ETHI first started trading in November, and was Horizons ETF’s first socially responsible investing (SRI) ETF. ETHI seeks to replicate the performance of the Nasdaq Future Global Sustainability Leaders Index net of expenses. ETHNI gives investors the opportunity to access a genuinely lower carbon footprint and SRI-screened passive global investment portfolio.
“Socially responsible investing is becoming increasingly more popular with investors as they seek to align their investment dollars with companies that are aligned with their social values essentially putting their money where their mouths are,” says Steve Hawkins, President and CEO of Horizons ETFs. “A big criticism and myth of socially responsible investing is that investors would have to sacrifice returns if they invested in a portfolio that lets them feel good about how their money is used. ETHI clearly demonstrates that investors can both generate attractive returns and feel good about how they invest.” 
For the one-year and year-to-date periods ending 31 October 2019, ETHI returned 16.95 per cent and 23.14 per cent, respectively, both on a total return basis.
This is, in part, because the sectors that have done well from a performance basis over the last five years—predominantly technology stocks—have a lower carbon footprint. ETHI’s index tends to overweight the technology sectors relative to their weights in broader indices.

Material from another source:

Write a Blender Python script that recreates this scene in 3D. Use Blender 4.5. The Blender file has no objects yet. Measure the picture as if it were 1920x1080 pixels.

“The economic costs of climate change will be drastic—companies that aren’t prepared or working toward a better tomorrow could be a significant risk for investors to own,” says Hawkins. “ETHI’s portfolio of global, large-cap climate change leaders are the best situated to weather the storm, so to speak, while seeking to deliver strong returns and a better future.”
ETHI provides exposure to 100 of the world’s largest companies (by market capitalisation) that have demonstrated a core commitment to environmentally sustainable business practices.
The Index screens for qualifying equities based on the following factors:
1 Companies must not be engaged in activities considered inconsistent with SRI principles, including fossil fuel production, armaments, tobacco, gambling, animal cruelty and more.
2 Companies must either have a carbon impact at least 60% lower than their industry’s average or be engaged in activities that can help reduce carbon use by other industries.
3 Companies must have at least one woman on their Board of Directors.
4 Companies are selected from developed markets and must meet market cap and liquidity requirements.
“We launched ETHI because we saw a gap in the Canadian market for a truly socially responsible ETF,” says Hawkins. “ETHI’s index goes further than traditional environmental, social governance (ESG) funds in Canada by taking a fully prohibitive stance against holding any fossil fuel producers and major emitters. In addition, the index’s other screening rigours mean that socially-conscious investors do not need to compromise on their values when choosing a strong portfolio.”